WRITTEN REQUEST: Copy only this: the line containing "Model this scene", the line containing "PI = math.pi", and every line between them, exactly as written.
** START OF RECORD SET **
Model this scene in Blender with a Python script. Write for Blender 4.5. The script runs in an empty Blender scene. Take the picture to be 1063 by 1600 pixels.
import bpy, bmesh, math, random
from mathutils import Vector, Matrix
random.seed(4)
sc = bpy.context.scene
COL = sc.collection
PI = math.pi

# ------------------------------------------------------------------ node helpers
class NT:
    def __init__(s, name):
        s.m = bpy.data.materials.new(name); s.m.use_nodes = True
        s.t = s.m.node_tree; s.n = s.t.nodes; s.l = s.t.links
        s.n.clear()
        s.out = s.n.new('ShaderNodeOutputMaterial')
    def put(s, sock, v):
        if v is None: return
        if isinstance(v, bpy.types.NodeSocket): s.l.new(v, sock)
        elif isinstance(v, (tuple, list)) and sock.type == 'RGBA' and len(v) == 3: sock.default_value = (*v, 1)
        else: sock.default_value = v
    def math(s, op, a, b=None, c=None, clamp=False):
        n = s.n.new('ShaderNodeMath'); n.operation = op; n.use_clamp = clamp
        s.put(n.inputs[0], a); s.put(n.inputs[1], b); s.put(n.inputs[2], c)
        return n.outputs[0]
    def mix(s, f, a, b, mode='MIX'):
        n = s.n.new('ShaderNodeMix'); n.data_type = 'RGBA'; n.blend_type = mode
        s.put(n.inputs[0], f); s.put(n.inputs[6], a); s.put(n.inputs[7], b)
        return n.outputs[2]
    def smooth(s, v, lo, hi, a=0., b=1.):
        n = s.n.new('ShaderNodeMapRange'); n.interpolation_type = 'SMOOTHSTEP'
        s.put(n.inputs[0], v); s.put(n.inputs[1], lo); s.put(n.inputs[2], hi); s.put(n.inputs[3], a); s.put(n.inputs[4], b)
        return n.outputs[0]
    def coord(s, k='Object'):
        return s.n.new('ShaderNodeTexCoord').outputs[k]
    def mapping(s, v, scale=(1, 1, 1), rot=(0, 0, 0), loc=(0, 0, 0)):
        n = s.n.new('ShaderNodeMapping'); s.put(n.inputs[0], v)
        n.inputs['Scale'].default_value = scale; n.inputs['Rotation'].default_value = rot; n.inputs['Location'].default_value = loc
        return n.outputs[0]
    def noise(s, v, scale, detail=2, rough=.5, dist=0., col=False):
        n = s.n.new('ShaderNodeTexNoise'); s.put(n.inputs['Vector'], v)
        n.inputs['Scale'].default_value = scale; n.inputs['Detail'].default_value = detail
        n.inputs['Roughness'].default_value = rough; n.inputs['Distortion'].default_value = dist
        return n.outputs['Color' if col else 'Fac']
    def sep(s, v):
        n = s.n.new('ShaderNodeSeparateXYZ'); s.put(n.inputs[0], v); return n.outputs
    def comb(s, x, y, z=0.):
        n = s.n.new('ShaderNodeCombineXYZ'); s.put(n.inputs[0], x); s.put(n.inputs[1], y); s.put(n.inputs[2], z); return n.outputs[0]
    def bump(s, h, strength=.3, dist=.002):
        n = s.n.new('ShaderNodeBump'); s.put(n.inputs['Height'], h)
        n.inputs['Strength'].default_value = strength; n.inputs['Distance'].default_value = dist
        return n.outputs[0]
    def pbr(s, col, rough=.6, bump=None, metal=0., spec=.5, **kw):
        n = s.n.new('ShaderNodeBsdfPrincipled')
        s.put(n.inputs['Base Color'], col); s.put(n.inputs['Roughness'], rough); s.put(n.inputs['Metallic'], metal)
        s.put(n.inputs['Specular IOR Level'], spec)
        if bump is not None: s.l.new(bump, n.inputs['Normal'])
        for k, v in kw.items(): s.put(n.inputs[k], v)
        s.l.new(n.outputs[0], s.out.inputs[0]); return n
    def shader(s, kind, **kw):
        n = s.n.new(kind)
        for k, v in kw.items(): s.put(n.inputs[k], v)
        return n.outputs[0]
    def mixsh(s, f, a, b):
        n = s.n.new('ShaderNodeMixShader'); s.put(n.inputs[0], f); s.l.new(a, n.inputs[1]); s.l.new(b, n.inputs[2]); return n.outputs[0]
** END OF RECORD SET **
** START OF RECORD SET **
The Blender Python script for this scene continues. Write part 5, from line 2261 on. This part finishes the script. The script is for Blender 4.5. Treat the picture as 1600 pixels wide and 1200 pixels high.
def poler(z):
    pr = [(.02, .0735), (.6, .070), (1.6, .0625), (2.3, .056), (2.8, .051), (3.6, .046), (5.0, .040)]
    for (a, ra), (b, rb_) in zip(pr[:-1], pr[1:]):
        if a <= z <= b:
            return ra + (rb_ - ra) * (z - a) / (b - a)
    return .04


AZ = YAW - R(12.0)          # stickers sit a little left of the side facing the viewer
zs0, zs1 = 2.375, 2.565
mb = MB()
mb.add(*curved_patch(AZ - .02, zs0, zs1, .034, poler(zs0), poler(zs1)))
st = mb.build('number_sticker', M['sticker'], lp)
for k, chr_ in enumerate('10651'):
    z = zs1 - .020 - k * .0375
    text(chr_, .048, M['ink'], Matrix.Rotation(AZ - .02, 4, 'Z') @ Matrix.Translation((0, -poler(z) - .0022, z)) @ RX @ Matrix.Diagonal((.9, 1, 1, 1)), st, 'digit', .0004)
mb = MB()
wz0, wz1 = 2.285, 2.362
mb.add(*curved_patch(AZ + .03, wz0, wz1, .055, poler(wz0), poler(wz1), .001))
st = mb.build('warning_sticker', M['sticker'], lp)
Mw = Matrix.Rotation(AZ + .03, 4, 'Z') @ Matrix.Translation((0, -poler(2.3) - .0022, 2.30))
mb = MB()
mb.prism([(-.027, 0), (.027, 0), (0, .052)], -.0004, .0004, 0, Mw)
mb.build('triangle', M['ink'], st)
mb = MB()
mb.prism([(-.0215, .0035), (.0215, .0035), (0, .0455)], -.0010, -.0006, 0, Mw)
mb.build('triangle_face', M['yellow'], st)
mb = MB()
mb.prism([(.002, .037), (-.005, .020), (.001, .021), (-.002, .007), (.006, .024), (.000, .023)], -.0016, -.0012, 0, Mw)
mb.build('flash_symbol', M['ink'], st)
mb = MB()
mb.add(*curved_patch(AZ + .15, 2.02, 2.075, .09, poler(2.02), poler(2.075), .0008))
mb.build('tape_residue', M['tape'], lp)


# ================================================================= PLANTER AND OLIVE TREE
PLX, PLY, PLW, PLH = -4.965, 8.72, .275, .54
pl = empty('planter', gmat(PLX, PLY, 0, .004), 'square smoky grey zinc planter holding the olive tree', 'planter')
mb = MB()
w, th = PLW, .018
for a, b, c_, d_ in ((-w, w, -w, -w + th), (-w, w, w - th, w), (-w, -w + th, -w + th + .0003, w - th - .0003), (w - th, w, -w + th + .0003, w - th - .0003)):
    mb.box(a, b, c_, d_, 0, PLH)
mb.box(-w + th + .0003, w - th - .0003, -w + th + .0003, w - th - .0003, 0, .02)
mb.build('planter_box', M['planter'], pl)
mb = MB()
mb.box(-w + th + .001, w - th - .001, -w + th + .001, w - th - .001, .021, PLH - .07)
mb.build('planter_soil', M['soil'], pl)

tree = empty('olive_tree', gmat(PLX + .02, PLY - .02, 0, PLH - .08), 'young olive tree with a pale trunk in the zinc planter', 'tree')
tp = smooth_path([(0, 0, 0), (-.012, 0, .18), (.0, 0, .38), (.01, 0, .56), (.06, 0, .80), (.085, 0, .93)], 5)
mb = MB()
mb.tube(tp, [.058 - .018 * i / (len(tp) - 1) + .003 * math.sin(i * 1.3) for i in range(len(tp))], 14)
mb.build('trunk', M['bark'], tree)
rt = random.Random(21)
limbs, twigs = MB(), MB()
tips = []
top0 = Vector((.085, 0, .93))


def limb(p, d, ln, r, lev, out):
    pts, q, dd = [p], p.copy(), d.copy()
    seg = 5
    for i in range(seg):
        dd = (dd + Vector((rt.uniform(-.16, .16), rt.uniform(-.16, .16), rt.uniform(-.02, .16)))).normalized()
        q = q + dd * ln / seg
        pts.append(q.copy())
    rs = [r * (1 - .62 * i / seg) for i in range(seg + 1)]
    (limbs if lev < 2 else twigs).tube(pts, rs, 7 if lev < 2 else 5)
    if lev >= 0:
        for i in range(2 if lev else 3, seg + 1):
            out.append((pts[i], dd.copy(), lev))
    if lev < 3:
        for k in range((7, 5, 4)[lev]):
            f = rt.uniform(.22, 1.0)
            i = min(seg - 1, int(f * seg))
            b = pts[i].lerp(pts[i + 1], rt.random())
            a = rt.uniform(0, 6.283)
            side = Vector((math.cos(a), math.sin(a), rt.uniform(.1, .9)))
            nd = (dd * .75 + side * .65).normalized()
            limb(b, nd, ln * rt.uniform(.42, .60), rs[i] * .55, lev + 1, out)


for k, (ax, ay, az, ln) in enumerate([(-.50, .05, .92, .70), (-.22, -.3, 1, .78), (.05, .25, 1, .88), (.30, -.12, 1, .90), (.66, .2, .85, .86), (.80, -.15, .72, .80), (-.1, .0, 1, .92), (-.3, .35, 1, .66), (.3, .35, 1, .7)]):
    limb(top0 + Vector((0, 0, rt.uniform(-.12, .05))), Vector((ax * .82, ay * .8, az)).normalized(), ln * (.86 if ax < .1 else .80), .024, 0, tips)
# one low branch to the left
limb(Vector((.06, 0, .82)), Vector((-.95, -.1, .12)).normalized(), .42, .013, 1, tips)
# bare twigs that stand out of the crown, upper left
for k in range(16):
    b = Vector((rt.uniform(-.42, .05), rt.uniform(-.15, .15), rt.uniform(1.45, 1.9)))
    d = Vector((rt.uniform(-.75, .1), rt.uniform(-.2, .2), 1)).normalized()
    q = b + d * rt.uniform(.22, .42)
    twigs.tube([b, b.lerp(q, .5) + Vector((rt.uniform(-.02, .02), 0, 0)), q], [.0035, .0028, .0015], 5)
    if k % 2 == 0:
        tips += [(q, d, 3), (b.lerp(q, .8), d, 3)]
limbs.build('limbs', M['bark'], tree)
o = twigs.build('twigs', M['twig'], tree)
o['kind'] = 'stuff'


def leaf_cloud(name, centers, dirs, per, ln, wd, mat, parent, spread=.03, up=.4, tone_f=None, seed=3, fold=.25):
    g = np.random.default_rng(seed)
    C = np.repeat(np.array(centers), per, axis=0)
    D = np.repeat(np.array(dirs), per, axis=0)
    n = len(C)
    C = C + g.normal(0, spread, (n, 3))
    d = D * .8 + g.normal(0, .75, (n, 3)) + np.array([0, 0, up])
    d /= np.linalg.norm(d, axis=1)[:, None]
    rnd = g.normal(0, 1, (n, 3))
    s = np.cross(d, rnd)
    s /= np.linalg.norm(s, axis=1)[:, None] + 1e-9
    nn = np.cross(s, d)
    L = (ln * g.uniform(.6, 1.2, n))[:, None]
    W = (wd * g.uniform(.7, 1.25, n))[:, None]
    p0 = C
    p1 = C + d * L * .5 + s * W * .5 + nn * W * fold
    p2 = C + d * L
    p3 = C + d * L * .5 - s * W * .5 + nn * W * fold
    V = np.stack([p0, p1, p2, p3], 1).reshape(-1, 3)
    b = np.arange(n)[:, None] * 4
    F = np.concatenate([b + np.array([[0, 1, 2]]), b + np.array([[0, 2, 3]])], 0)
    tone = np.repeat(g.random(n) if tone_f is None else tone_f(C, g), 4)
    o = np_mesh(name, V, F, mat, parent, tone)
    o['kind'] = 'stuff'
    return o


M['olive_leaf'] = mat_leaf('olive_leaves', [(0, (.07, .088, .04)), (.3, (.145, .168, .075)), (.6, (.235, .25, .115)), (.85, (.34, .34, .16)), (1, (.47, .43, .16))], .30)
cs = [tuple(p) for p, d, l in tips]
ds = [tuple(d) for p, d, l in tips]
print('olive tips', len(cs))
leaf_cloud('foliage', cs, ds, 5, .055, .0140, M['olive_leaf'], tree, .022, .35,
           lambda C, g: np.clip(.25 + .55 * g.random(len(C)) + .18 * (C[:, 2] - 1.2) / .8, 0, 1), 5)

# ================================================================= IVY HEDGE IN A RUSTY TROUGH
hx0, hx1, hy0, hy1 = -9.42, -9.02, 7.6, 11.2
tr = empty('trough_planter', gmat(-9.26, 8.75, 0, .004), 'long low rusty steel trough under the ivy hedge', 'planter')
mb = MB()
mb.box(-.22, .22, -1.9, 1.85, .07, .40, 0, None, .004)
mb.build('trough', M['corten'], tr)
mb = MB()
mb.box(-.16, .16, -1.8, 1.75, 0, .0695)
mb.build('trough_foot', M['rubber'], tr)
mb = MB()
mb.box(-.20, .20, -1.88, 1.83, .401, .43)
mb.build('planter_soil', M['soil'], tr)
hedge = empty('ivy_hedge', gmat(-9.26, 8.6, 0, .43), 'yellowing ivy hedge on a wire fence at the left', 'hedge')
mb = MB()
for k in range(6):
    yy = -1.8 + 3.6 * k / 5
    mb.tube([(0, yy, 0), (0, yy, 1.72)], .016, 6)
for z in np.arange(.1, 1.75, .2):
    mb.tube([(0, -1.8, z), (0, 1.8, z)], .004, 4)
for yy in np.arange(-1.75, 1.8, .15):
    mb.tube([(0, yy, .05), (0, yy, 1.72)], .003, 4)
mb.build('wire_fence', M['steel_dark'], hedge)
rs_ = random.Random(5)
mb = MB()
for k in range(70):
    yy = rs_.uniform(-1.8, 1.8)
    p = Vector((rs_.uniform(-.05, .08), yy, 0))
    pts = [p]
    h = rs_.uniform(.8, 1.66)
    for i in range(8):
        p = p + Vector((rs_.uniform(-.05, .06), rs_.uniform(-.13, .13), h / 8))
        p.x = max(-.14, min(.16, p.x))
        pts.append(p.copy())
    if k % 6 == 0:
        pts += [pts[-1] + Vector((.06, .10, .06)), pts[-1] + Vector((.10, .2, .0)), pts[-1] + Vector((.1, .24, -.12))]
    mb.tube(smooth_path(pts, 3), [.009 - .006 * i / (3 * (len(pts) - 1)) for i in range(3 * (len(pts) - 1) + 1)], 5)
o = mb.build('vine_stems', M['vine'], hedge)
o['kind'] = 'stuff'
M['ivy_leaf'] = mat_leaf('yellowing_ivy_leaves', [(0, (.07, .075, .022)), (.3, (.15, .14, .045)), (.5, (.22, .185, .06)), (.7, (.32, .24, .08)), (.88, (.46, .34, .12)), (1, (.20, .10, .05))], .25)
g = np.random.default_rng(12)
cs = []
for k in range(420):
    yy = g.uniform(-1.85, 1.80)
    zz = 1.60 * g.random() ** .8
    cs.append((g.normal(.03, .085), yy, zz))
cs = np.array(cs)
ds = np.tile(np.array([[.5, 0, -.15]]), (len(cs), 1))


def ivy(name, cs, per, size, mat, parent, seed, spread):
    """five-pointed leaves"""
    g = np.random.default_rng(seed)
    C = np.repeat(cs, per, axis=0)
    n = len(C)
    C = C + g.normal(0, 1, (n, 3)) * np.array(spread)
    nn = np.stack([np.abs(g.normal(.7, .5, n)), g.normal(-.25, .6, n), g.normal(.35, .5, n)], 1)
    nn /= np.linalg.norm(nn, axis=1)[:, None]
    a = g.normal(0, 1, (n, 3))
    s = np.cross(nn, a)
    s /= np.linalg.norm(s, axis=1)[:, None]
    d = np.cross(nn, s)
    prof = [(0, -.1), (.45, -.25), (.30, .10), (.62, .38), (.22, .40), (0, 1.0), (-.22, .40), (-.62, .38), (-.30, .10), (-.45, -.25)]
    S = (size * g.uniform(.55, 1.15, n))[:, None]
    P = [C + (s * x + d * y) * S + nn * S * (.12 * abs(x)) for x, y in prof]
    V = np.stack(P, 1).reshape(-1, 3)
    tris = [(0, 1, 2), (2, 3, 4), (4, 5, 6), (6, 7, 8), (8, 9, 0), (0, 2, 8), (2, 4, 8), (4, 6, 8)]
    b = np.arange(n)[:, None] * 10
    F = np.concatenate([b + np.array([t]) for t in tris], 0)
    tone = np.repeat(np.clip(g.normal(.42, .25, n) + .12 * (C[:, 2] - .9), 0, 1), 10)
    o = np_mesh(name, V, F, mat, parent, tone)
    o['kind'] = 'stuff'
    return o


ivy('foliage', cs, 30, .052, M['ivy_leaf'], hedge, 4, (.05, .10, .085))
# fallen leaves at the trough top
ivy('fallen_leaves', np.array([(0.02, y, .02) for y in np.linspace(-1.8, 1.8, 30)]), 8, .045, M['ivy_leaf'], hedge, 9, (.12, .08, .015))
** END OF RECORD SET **
ANSWER TO THE PROBLEM:
Model this scene in Blender with a Python script. Write for Blender 4.5. The script runs in an empty Blender scene. Take the picture to be 1063 by 1600 pixels.
import bpy, bmesh, math, random
from mathutils import Vector, Matrix
random.seed(4)
sc = bpy.context.scene
COL = sc.collection
PI = math.pi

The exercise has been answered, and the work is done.